Again, don't blame him for wanting out because when things began to go south this season he probably thought "Here we go again, a promising season transforms into another lost season."
I do think it's funny how this play by Paul and Davis has wrecked both the Lakers and Pelicans. The Lakers are fighting for a playoff spot and team morale was already low for them, now add that opposing fans are going to harass every Laker not named LeBron about how they're expendable. That's not going to help.
For the Pelicans when they traded Mirotic, they let Davis know exactly what's happening the rest of the season. It's all about tanking. And if he shows any signs of injury they're going to sit him out for weeks at a time. Can't have their greatest asset lose any value, this is going to be like the Vince Vaughn and Jennifer Aniston movie "The Break-up."

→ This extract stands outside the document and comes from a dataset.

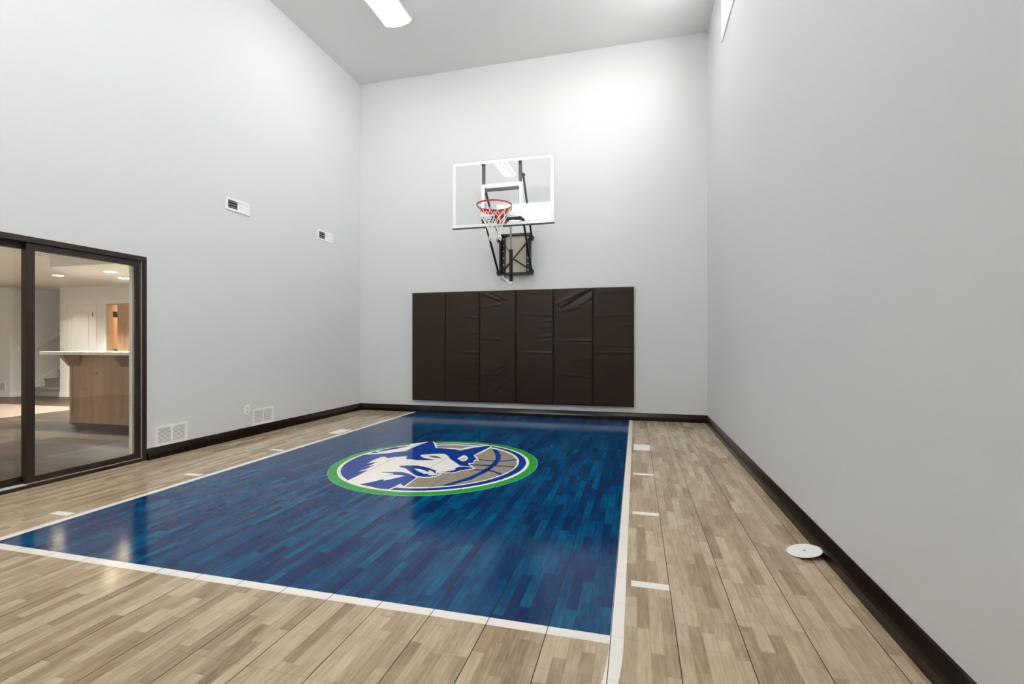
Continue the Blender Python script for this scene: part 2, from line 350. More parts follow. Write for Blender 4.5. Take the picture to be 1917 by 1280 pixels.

With the AD drama aside, I thought Eastern teams made the best moves of the deadline. The Sixers gave up a ton to get the criminally underrated Tobias Harris, the trade stripped them of some depth but if you have Harris with Jimmy Butler, Joel Embiid, JJ Reddick and Ben Simmons that's an excellent starting five.
I really, really love the Mirotic trade to the Bucks. Milwaukee already had the best record in the league and they swapped out Thon Maker for one of the better stretch 4s in the league. Now MVP candidate Giannis Antetokoumpo has another shooter around him in a quick ball movement offense, the Bucks might just run away with the East after the All-Star break.
The Golden State Warriors are still the team to beat but I think the Bucks and Sixers can knock them off, they've both beaten the Warriors at home. The Bucks haven't beaten the Warriors at full-strength but the Sixers did, and Emiid obliterated DeMarcus Cousins in that win. My wish is for a Warriors-Bucks Finals, two teams with similar offenses and great team defenses; that matchup would be basketball nirvana.
One last NBA trade deadline thought, the Boston Celtics missed a prime opportunity to make a big splash. I'm not talking about trying to get AD, which they couldn't because of the CBA rules. I'm talking about trading Kyrie Irving.
I've made it no secret, I'm not a Kyrie fan. There's no denying that he's a great scorer, one of the best in the league, I just don't care for point guards who put scoring ahead of getting their teammates involved. I know he's averaging a career-high in assists this season at 6.9 per game, but when watching Celtics games his passing feels forced. Like he's passing because he absolutely has too, rather than getting the ball to Marcus Morris because he's been killing it on defense and the boards.
I'm not liking the chances of the Celtics resigning Kyrie this summer but they'll be better off, Kyrie will move on to New York or just to torture me, Chicago. Then he and Zach LaVine will fight for the ball and see who can get to 30 shot attempts first. Meanwhile, Wendell Carter Jr. and Lauri Markkanen are wide open and desperately trying to get LaVine and Kyrie's attention. It will be a special kind of basketball purgatory, and Bulls management will convince themselves they're one move short from being a playoff contender, as they sit 10 games back from the 8-seed in the East. But that's what happens when you have a lazy, resting-on-his-laurels owner like Jerry Reinsdorf.
Uh-oh, I have to cut this off. The grumpy Bulls fan is starting to get out.